Cooperative board and card games have come a long way, and the idea of collaboration is almost normal in gaming now. Marvel’s Hail HYDRA Board Game is collaborative, but with a twist — there are traitors in the midst. Everyone is supposed to be on team S.H.I.E.L.D., but one or two of you may be double-agents, and a lot of the game is devoted to figuring out who. In the meantime, the team of agents is defending New York City from various supervillains. Ultimately the team wants to defeat Red Skull, retrieve a cosmic cube, and declare victory.
One board game review site says the game is “fast-paced, raucous and great fun” Up to eight people can play; these reviewers recommend six.
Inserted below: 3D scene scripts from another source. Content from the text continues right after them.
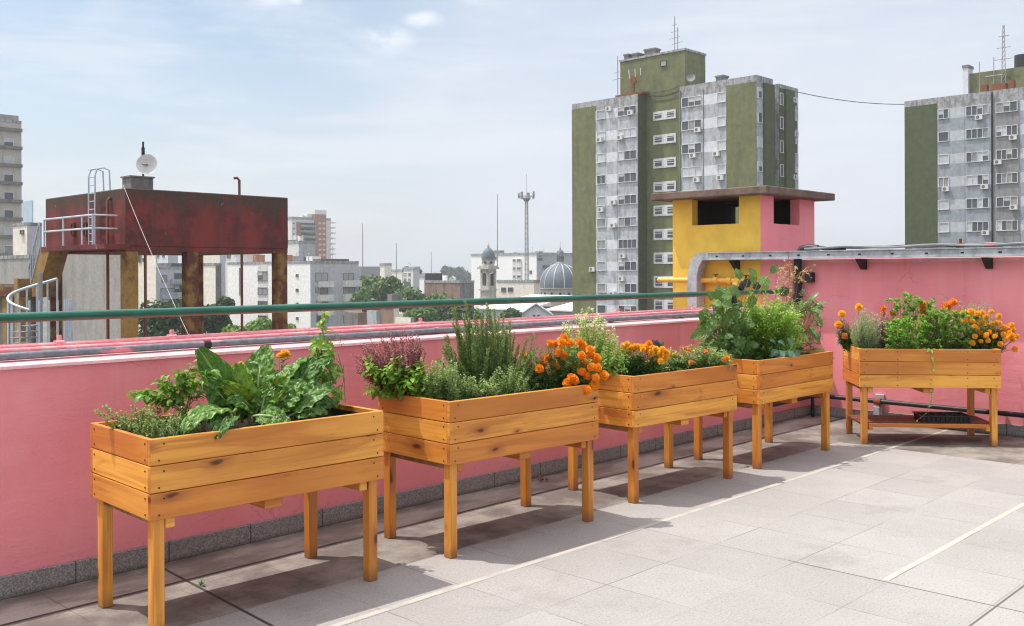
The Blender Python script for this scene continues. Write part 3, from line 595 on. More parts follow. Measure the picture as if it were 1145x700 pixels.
# ------------------------------------------------------------------ planters
PL, PW, PT, PB, LEG, TK, INS = 1.22, .66, .865, .514, .058, .022, .020
PLACE = [(-1.535, 4.142, R(43.9)), (-.342, 5.314, R(43.53)), (.818, 6.569, R(43.62)), (1.941, 7.696, R(44.83)), (3.127, 8.813, R(-5.78))]
PFR = [Fr(*p) for p in PLACE]
PLAB = ['nearest wooden planter, holding big chard leaves and a pea vine', 'wooden planter with tall rosemary, purple basil and a big clump of marigolds',
        'middle wooden planter with pale basil and yellow-orange marigolds, third from the left', 'wooden planter holding aubergine leaves and a feathery green bush, by the wall corner',
        'wooden planter with a lower shelf, standing alone against the right pink wall']
def build_planter():
    t = thing('planter', PLAB[0], 'planter', PFR[0], (0, 0, 0), 'raised wooden planters')
    ph = (PT - PB)/3
    def boards(axis, a0, a1, c0, c1, bow=0):
        mb = MB()
        for k in range(3):
            z0 = PB + k*ph + .0018; z1 = PB + (k+1)*ph - .0018; tt = random.choice((.05, .25, .45, .75, .95)); j = random.uniform(-.0012, .0012)
            if axis == 0: mb.cbox(a0, a1, c0 + j, c1 + j, z0, z1, .0025, 0, tt, 0)
            else: mb.cbox(c0 + j, c1 + j, a0, a1, z0, z1, .0025, 0, tt, 1)
        return mb
    def screws(mb, face, spots):
        for a, z in spots:
            if face == 'f': mb.lathe([(0, .0022), (.0042, .002), (.0046, 0)][::-1], (a, 0.0005, z), 8, 1, (0, -1, 0))
            if face == 'b': mb.lathe([(0, .0022), (.0042, .002), (.0046, 0)][::-1], (a, PW, z), 8, 1, (0, 1, 0))
            if face == 'l': mb.lathe([(0, .0022), (.0042, .002), (.0046, 0)][::-1], (.0005, a, z), 8, 1, (-1, 0, 0))
            if face == 'r': mb.lathe([(0, .0022), (.0042, .002), (.0046, 0)][::-1], (PL-.0005, a, z), 8, 1, (1, 0, 0))
    zs = [PB + k*ph + o for k in range(3) for o in (.022, ph-.026)]
    W2 = M['wood']
    def sw(pn, face, spots):
        m_ = MB(); screws(m_, face, spots); part('screws', m_, [M['wood'], M['screw']], pn)
    sw(part('front_panel', boards(0, 0, PL, 0, TK), W2, t), 'f', [(x + (.022 if i % 2 else 0)*sg, z) for x, sg in ((.04, 1), (PL-.04, -1)) for i, z in enumerate(zs)])
    sw(part('back_panel', boards(0, 0, PL, PW-TK, PW), W2, t), 'b', [(x, z) for x in (.05, PL-.05) for z in zs])
    for sd, x in (('l', 0), ('r', PL-TK)):
        sw(part('end_panel', boards(1, TK+.0008, PW-TK-.0008, x + (.001 if sd == 'l' else -.001), x+TK), W2, t), sd, [(y, z) for y in (.05, PW-.05) for z in zs])
    for x in (INS, PL-INS-LEG):
        for y in (INS+.003, PW-INS-LEG-.003):
            mb = MB(); mb.cbox(x+.003, x+LEG-.003, y, y+LEG, 0, PT-.03, .004, 0, random.choice((.1, .35, .6)), 2); part('leg', mb, M['wood'], t)
    for x in (INS+LEG+.002, PL/2-.05, PL-INS-LEG-.05):
        mb = MB(); mb.cbox(x, x+(.09 if abs(x-PL/2+.05) < .01 else .045), .03, PW-.03, PB-.047, PB-.002, .003, 0, .7, 1); part('cross_brace', mb, M['wood'], t)
    mb = MB()
    for y0 in (.03, .14, .25, .36, .47, .555): mb.cbox(.08, PL-.08, y0, y0+.085, PB+.0, PB+.018, .002, 0, random.random(), 0)
    part('bottom_slats', mb, M['raw_wood'], t)
    for x in (INS+.012, PL-INS-.034):
        mb = MB(); mb.cbox(x, x+.022, INS+LEG+.004, PW-INS-LEG-.004, PB-.028, PB-.001, .002, 0, .9, 1); part('end_rail', mb, M['raw_wood'], t)
    mb = MB(); i0, i1 = TK+.002, TK+.004
    for a in ((TK+.001, PL-TK-.001, PW-TK-.005, PW-TK-.001), (TK+.001, PL-TK-.001, TK+.001, TK+.005), (TK+.001, TK+.005, TK+.006, PW-TK-.006), (PL-TK-.005, PL-TK-.001, TK+.006, PW-TK-.006)):
        mb.box(*a, PB+.02, PT-.028)
    part('liner', mb, M['liner'], t)
    mb = MB(); nx, ny = 36, 20; pts = []
    for j in range(ny+1):
        for i in range(nx+1):
            x = TK+.006 + (PL-2*TK-.012)*i/nx; y = TK+.006 + (PW-2*TK-.012)*j/ny
            pts.append((x, y, PT-.062 + noise.noise(Vector((x*6, y*6, 0)))*.012 + noise.noise(Vector((x*25, y*25, 3)))*.008))
    mb.add(pts, [(j*(nx+1)+i, j*(nx+1)+i+1, (j+1)*(nx+1)+i+1, (j+1)*(nx+1)+i) for j in range(ny) for i in range(nx)]); part('soil', mb, M['soil'], t, 9)
    return t
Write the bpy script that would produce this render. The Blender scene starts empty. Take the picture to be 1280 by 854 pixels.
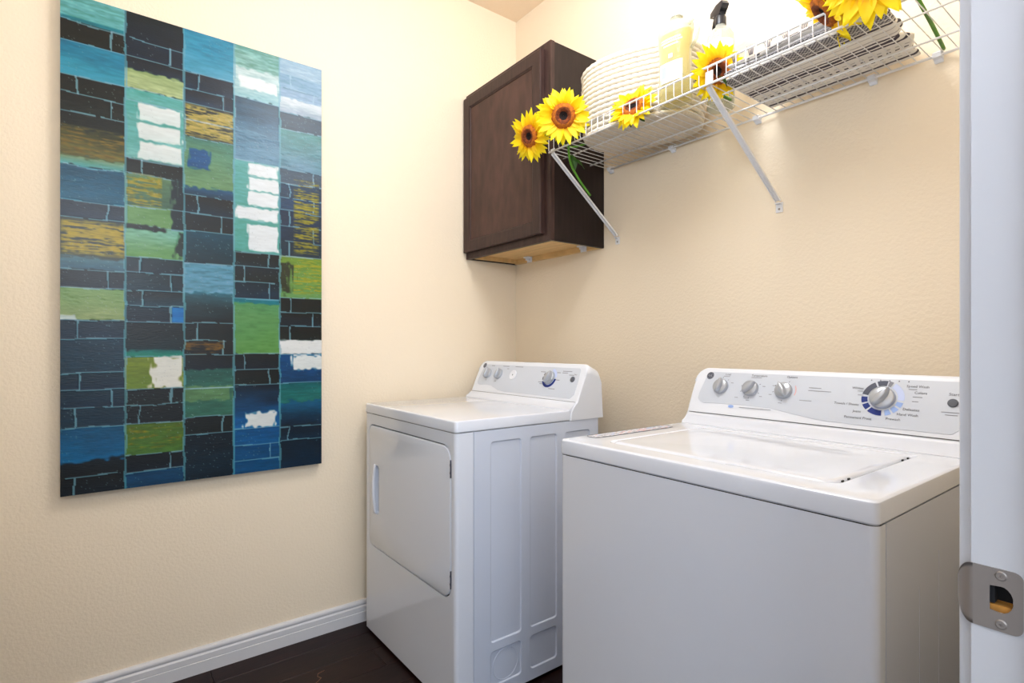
import bpy, bmesh, math, random
import numpy as np
from mathutils import Vector, Matrix, geometry
random.seed(7)
PI = math.pi
scene = bpy.context.scene
col = scene.collection

# ------------------------------------------------------------------ camera, world, lights, exposure
cam_data = bpy.data.cameras.new('camera'); cam = bpy.data.objects.new('camera', cam_data); col.objects.link(cam)
cam_data.sensor_width = 36; cam_data.lens = 678.88 / 1280 * 36; cam_data.shift_y = 0.005; cam_data.clip_start = 0.02
cam.location = (2.1446, -1.6575, 1.122)
cam.rotation_euler = (PI / 2, 0, math.radians(52.7226))
scene.camera = cam
vs = scene.view_settings
vs.view_transform = 'Standard'; vs.look = 'None'; vs.gamma = 1; vs.use_curve_mapping = False
vs.exposure = 0.66

world = bpy.data.worlds.new('world'); scene.world = world; world.use_nodes = True
wbg = world.node_tree.nodes['Background']
wbg.inputs[0].default_value = (0.78, 0.87, 1.0, 1); wbg.inputs[1].default_value = 0.6

def lamp(name, kind, loc, target, power, color, size=0.3, size_y=None, shape='DISK'):
    d = bpy.data.lights.new(name, kind); d.energy = power; d.color = color
    if kind == 'AREA':
        d.shape = shape; d.size = size
        if size_y: d.size_y = size_y
    else:
        d.shadow_soft_size = size
    o = bpy.data.objects.new(name, d); col.objects.link(o); o.location = loc
    if target is not None:
        o.rotation_euler = (Vector(target) - Vector(loc)).to_track_quat('-Z', 'Y').to_euler()
    return o
lamp('ceiling_lamp', 'POINT', (1.22, -0.75, 2.42), None, 22, (0.85, 0.91, 1.0), 0.22)
lamp('ceiling_bounce_fill', 'AREA', (1.95, -1.80, 1.75), (1.15, -1.45, 2.74), 12, (0.82, 0.90, 1.0), 0.3)  # added fill aimed at the ceiling, no known source behind it
lamp('hall_fill_light', 'AREA', (3.7, -1.75, 1.9), (1.0, -1.0, 1.1), 25, (0.80, 0.89, 1.0), 1.5, 1.9, 'RECTANGLE')  # added cool fill from the hall side; no window is known there

# ------------------------------------------------------------------ helpers
def lin(c): return tuple(((x / 12.92) if x <= .04045 else ((x + .055) / 1.055) ** 2.4) for x in c)
MATS = {}
def mat(name, color, rough=.5, metal=0, bump=0, bscale=50, bdist=.002, coat=0, trans=0, ior=1.45, vary=0, vscale=8, stretch=None, emit=None, spec=None, sub=0):
    if name in MATS: return MATS[name]
    m = bpy.data.materials.new(name); m.use_nodes = True; nt = m.node_tree; p = nt.nodes['Principled BSDF']
    c = lin(color); p.inputs['Base Color'].default_value = (*c, 1); p.inputs['Roughness'].default_value = rough
    p.inputs['Metallic'].default_value = metal; p.inputs['Coat Weight'].default_value = coat
    p.inputs['Transmission Weight'].default_value = trans; p.inputs['IOR'].default_value = ior
    if spec is not None: p.inputs['Specular IOR Level'].default_value = spec
    if sub: p.inputs['Subsurface Weight'].default_value = sub; p.inputs['Subsurface Radius'].default_value = (.02, .01, .005)
    if emit: p.inputs['Emission Color'].default_value = (*lin(color), 1); p.inputs['Emission Strength'].default_value = emit
    tc = nt.nodes.new('ShaderNodeTexCoord'); mp = nt.nodes.new('ShaderNodeMapping'); nt.links.new(tc.outputs['Object'], mp.inputs[0])
    if stretch: mp.inputs['Scale'].default_value = stretch
    if vary:
        n = nt.nodes.new('ShaderNodeTexNoise'); n.inputs['Scale'].default_value = vscale; n.inputs['Detail'].default_value = 6
        nt.links.new(mp.outputs[0], n.inputs['Vector'])
        r = nt.nodes.new('ShaderNodeValToRGB'); r.color_ramp.elements[0].position = .3; r.color_ramp.elements[1].position = .7
        r.color_ramp.elements[0].color = (*[max(0, x * (1 - vary)) for x in c], 1); r.color_ramp.elements[1].color = (*[min(1, x * (1 + vary)) for x in c], 1)
        nt.links.new(n.outputs[0], r.inputs[0]); nt.links.new(r.outputs[0], p.inputs['Base Color'])
    if bump:
        n = nt.nodes.new('ShaderNodeTexNoise'); n.inputs['Scale'].default_value = bscale; n.inputs['Detail'].default_value = 3
        nt.links.new(mp.outputs[0], n.inputs['Vector'])
        b = nt.nodes.new('ShaderNodeBump'); b.inputs['Strength'].default_value = bump; b.inputs['Distance'].default_value = bdist
        nt.links.new(n.outputs[0], b.inputs['Height']); nt.links.new(b.outputs[0], p.inputs['Normal'])
    MATS[name] = m; return m

WALL = mat('wall_paint', (.935, .875, .782), .62, bump=.5, bscale=110, bdist=.003)
CEIL = mat('ceiling_paint', (.92, .85, .76), .8, bump=.5, bscale=90, bdist=.003)
TRIM = mat('trim_paint', (.83, .83, .845), .4, bump=.15, bscale=60, bdist=.001)
ENAMEL = mat('white_enamel', (.88, .90, .945), .09, coat=.3, bump=.03, bscale=160, bdist=.0006)
ENAMEL_SIDE = mat('side_enamel', (.83, .86, .925), .22, coat=.2, bump=.06, bscale=160, bdist=.0006)
PLASTIC = mat('white_plastic', (.90, .915, .95), .3)
PANELGREY = mat('panel_grey', (.805, .83, .875), .38)
SILVER = mat('silver_plastic', (.70, .72, .755), .28, metal=.45)
DARK = mat('dark_gap', (.10, .10, .11), .8)
INK = mat('ink', (.30, .31, .35), .6)
INKSOFT = mat('ink_soft', (.55, .56, .6), .6)
NAVY = mat('navy_print', (.05, .17, .50), .4)
SLATE = mat('slate_print', (.27, .29, .36), .4)
PALEBLUE = mat('pale_blue_print', (.60, .71, .92), .4)
LAVENDER = mat('lavender_print', (.78, .83, .97), .4)
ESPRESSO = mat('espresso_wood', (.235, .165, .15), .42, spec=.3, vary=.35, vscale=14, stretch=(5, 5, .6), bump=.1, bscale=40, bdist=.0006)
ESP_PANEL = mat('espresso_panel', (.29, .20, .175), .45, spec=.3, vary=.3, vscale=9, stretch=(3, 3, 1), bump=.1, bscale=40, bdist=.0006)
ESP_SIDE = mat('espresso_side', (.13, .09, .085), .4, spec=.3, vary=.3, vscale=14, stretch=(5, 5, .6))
BIRCH = mat('birch_ply', (.86, .72, .50), .55, vary=.12, vscale=10, stretch=(1, 6, 1))
WIRE = mat('coated_wire', (.90, .90, .91), .35)
NICKEL = mat('satin_nickel', (.62, .59, .57), .38, metal=.55, bump=.05, bscale=200, bdist=.0003)
RAWWOOD = mat('raw_wood', (.72, .50, .22), .8, vary=.4, vscale=60)
ROPE = mat('cotton_rope', (.88, .84, .77), .85, vary=.10, vscale=140)
YELLOW = None
BLACKP = mat('black_plastic', (.10, .11, .14), .3)
GREEN = mat('stem_green', (.30, .52, .12), .5, vary=.25, vscale=40)
LEAF = mat('leaf_green', (.20, .34, .09), .55, vary=.3, vscale=50)
DISC = mat('seed_brown', (.44, .20, .06), .9, vary=.5, vscale=150, bump=.6, bscale=250, bdist=.002)
DISCRIM = mat('seed_orange', (.66, .36, .07), .9, vary=.4, vscale=150, bump=.8, bscale=220, bdist=.003)
SEEDDARK = mat('seed_dark', (.09, .04, .03), .9, bump=.6, bscale=250, bdist=.002)

def mkobj(name, verts, faces, m, parent=None, smooth=False, midx=None, loc=None):
    me = bpy.data.meshes.new(name); me.from_pydata([tuple(v) for v in verts], [], faces); me.update()
    for x in (m if isinstance(m, (list, tuple)) else [m]): me.materials.append(x)
    if smooth: me.polygons.foreach_set('use_smooth', [True] * len(me.polygons))
    if midx is not None: me.polygons.foreach_set('material_index', midx)
    o = bpy.data.objects.new(name, me); col.objects.link(o)
    if parent: o.parent = parent
    if loc: o.location = loc
    return o
def bmobj(name, bm, m, parent=None, smooth=False):
    bmesh.ops.recalc_face_normals(bm, faces=bm.faces)
    me = bpy.data.meshes.new(name); bm.to_mesh(me); bm.free()
    for x in (m if isinstance(m, (list, tuple)) else [m]): me.materials.append(x)
    if smooth: me.polygons.foreach_set('use_smooth', [True] * len(me.polygons))
    o = bpy.data.objects.new(name, me); col.objects.link(o)
    if parent: o.parent = parent
    return o
def autosmooth(o, deg=35):
    me = o.data
    bm = bmesh.new(); bm.from_mesh(me)
    for e in bm.edges:
        e.smooth = not (len(e.link_faces) == 2 and e.calc_face_angle(0) > math.radians(deg))
    for f in bm.faces: f.smooth = True
    bm.to_mesh(me); bm.free(); return o
def tag(o, label=None, cat=None, group=None, kind=None):
    if label: o['label'] = label
    if cat: o['category'] = cat
    if group: o['group'] = group
    if kind: o['kind'] = kind
    return o
def empty(name, loc, rz=0, parent=None):
    o = bpy.data.objects.new(name, None); o.empty_display_size = .1; col.objects.link(o); o.location = loc; o.rotation_euler = (0, 0, rz)
    if parent: o.parent = parent
    return o
def bm_box(bm, a, b, bevel=0, seg=2):
    t = bmesh.new(); r = bmesh.ops.create_cube(t, size=1)
    for v in t.verts:
        v.co = Vector(((a[i] + b[i]) / 2 + v.co[i] * (b[i] - a[i]) for i in range(3)))
    if bevel: bmesh.ops.bevel(t, geom=t.edges[:], offset=bevel, segments=seg, profile=.6, affect='EDGES')
    me = bpy.data.meshes.new('t'); t.to_mesh(me); t.free(); bm.from_mesh(me); bpy.data.meshes.remove(me); return bm
def box(name, a, b, m, parent=None, bevel=0, seg=2, smooth=False):
    bm = bm_box(bmesh.new(), a, b, bevel, seg); o = bmobj(name, bm, m, parent)
    return autosmooth(o) if (bevel and smooth) else o
def bm_prism(bm, prof, p0, p1, axis='x', bevel=0, seg=3):
    """prof: 2D points in the plane normal to axis; extruded p0..p1"""
    t = bmesh.new()
    def P(a, b, c): return {'x': (c, a, b), 'y': (a, c, b), 'z': (a, b, c)}[axis]
    A = [t.verts.new(P(a, b, p0)) for a, b in prof]; B = [t.verts.new(P(a, b, p1)) for a, b in prof]
    fa = t.faces.new(A); fb = t.faces.new(B[::-1]); n = len(prof)
    for i in range(n): t.faces.new((A[i], B[i], B[(i + 1) % n], A[(i + 1) % n]))
    if bevel:
        caps = set(fa.edges[:]) | set(fb.edges[:])
        bmesh.ops.bevel(t, geom=list(caps), offset=bevel, segments=seg, profile=.5, affect='EDGES')
    bmesh.ops.recalc_face_normals(t, faces=t.faces)
    me = bpy.data.meshes.new('t'); t.to_mesh(me); t.free(); bm.from_mesh(me); bpy.data.meshes.remove(me); return bm
def prism(name, prof, p0, p1, m, parent=None, axis='x', bevel=0, seg=3, smooth=True):
    o = bmobj(name, bm_prism(bmesh.new(), prof, p0, p1, axis, bevel, seg), m, parent)
    return autosmooth(o, 30) if smooth else o
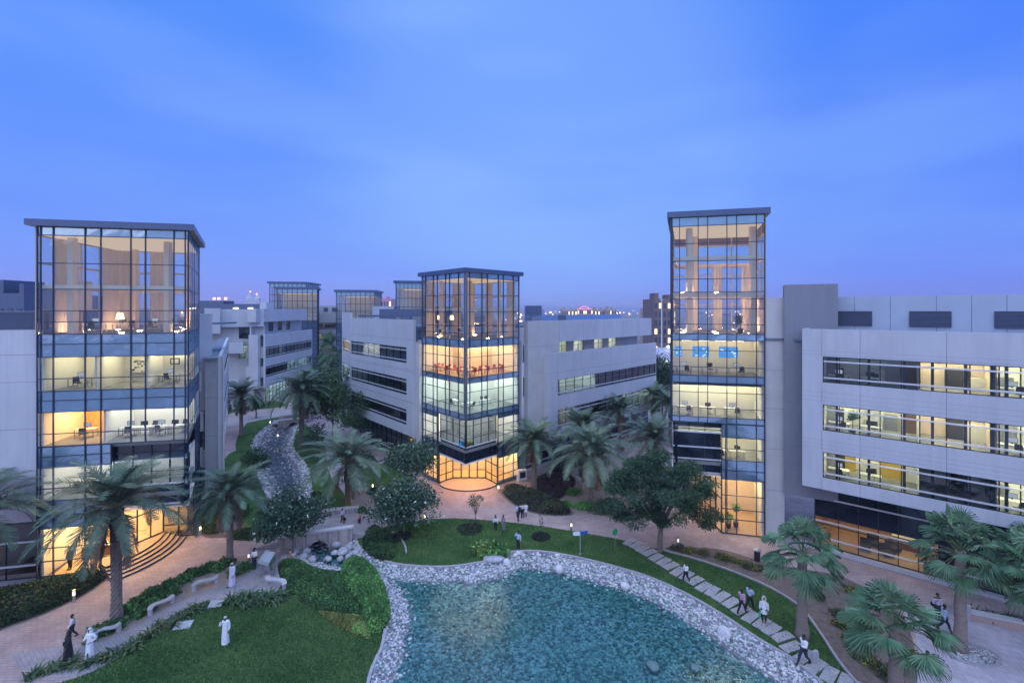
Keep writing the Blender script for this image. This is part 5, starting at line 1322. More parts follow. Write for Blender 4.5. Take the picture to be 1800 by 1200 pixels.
# ---- fan palms
def fan_palm(label, h, r0, nl, seedk, fr=1.25, pet=1.25):
    t = thing("fan_palm", label, "palm tree", group="fan palms by the right building")
    mb = MB(); n = 18
    pts = [(0, 0, -.05)] + [(.02 * math.sin(i), .02 * math.cos(i * 1.7), h * i / n) for i in range(1, n + 1)]
    rad = [r0 * (1.35 - .3 * min(1, i / 4)) * (1 - .22 * i / n) * (1 + .02 * (-1) ** i) for i in range(n + 1)]
    mb.tube(pts, rad, 12, M_FTRUNK); mb.build("trunk", t, smooth=True)
    pb = MB(); M_PET = mat("green_petiole", (.12, .16, .07), .6)
    V, Mi = [], []
    for k in range(nl):
        az = k * 2.39996 + rng.uniform(-.25, .25); f = k / nl; el = R(82 - 118 * f + rng.uniform(-10, 10)); pl = pet * rng.uniform(.8, 1.15)
        d = np.array([math.cos(az) * math.cos(el), math.sin(az) * math.cos(el), math.sin(el)]); p0 = np.array([0, 0, h - .02 - .25 * f])
        p1 = p0 + d * pl + np.array([0, 0, -.12 * pl * (1 - abs(math.sin(el)))])
        pb.tube([tuple(p0), tuple((p0 + p1) / 2 + np.array([0, 0, .06])), tuple(p1)], [.035, .022, .016], 4, M_PET, cap=False)
        side = np.array([-math.sin(az), math.cos(az), 0]); d2 = unit((d - np.array([0, 0, .35 * math.cos(el)]))[None])[0]; nrm = np.cross(side, d2)
        nseg = 26; R_ = fr * rng.uniform(.85, 1.1); span = R(105); sh = rng.random()
        for s in range(nseg):
            a0, a1 = -span + 2 * span * s / nseg, -span + 2 * span * (s + 1) / nseg; am = (a0 + a1) / 2
            dr = lambda a, q, lift: p1 + (d2 * math.cos(a) + side * math.sin(a)) * q + nrm * lift
            fold = .035 * (1 if s % 2 else -1); dz = np.array([0, 0, -1.0])
            q1, q2 = R_ * .5, R_ * (1 - .12 * abs(am) / span)
            A, B = dr(a0, .04, 0), dr(a1, .04, 0); C1, D1 = dr(a0, q1, fold) + dz * .06, dr(a1, q1, -fold) + dz * .06
            V.append([A, B, D1, C1]); tip = dr(am, q2, 0) + dz * (.22 + .12 * rng.random()) * R_; tw = side * .0
            m1 = dr(am - .012, q2 * .99, 0) + dz * .22 * R_
            V.append([C1, D1, tip, m1]); q = rng.random() * .3 + sh * .7; mi_ = 0 if q < .3 else (2 if q > .72 else 1); Mi += [mi_, mi_]
    V = np.array(V).reshape(-1, 3)
    np_mesh("crown", V, quadsF(len(V) // 4), LF, Mi, t); pb.build("petioles", t)
    return t
fan_a = fan_palm("tall fan palm with grey swollen trunk on the lawn beside the stepping stones", 5.4, .34, 29, 1, 1.15, 1.6)
put(fan_a, 1410, 1118); fan_a.scale = (1, 1, zat(972, fan_a.location.y) / 5.4)
def fan_copy(px, py, pyc, rz, label, sc=1.0):
    p = G(px, py); hh = zat(pyc, p.y); return dup(fan_a, p, rz, (sc, sc, hh / 5.4), label)
f2 = fan_copy(1688, 1142, 968, 2.0, "slender fan palm rising from a ring of pebbles on the pale path", .95)
f3 = fan_copy(1575, 1262, 1098, 3.3, "low fan palm in the foreground bed, cut off by the bottom edge", 1.05)
f4 = fan_copy(1812, 1108, 975, 4.6, "fan palm at the photo's right edge in front of the storefront", .95)
f5 = fan_copy(1830, 1190, 1010, 1.0, "lower fan palm at the right edge with fronds reaching into view", .9)
f6 = fan_copy(577, 700, 617, .5, "small distant fan palm before the far ribbon window building", 1.0)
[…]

There were five of us playing, which I think was adequate, and I’m not sure how the quantity relates directly to the enjoyment, but I can certainly see how 4 or fewer would be too few.
All the dynamics of human communication and deception-based game theory were at work when my friends and I played the game. The game was full of fluid and unnecessary paranoia. I played Captain America and everyone accused me of being a fascist and therefore being the HYDRA agent. They could not shake this belief for several turns as the actual agents either accused me or remained evasive. At one point in the game we’re supposed to vote people out of a round if we suspect they are HYDRA. Because Captain America gets an extra vote, I was able to force a tie and nobody got thrown out. Despite this altruistic act, everyone continued to suspect I was HYDRA. And, because I was voted out of the final round, I was unable to help fight the two HYDRA agents, one of whom I had consistently and repeatedly identified. It was frustrating, but then vindicating when everyone learned it wasn’t me.
On the good side, the game is pretty accessible and the processes easy to learn. On the other hand, this accessibility is partly a result of the game being very mechanical and somewhat predictable, even as a deception game. At least when we played it, there was very little strategy involved. We all played attack cards and if the positive point value of our cumulative card total outnumbered that of the villains we faced, we won, which was almost all the time even with only five players. The superheroes have one or two unique traits that augment things like voting power, but there’s not a lot of incentive to get to know your character.
For genuine collaboration, there are probably better games. I recommend the cooperative games of the TESA Collective, including Strike! and Space Cats Fight Fascism. These games are more difficult to win, require cooperative communication and mutual planning, and don’t double-burden the players with beating the bad guys and sniffing out internal traitors. But for those who dig the latter, Hail HYDRA has a fun, superhero-oriented flavor and lots of pretty evil villains to fight.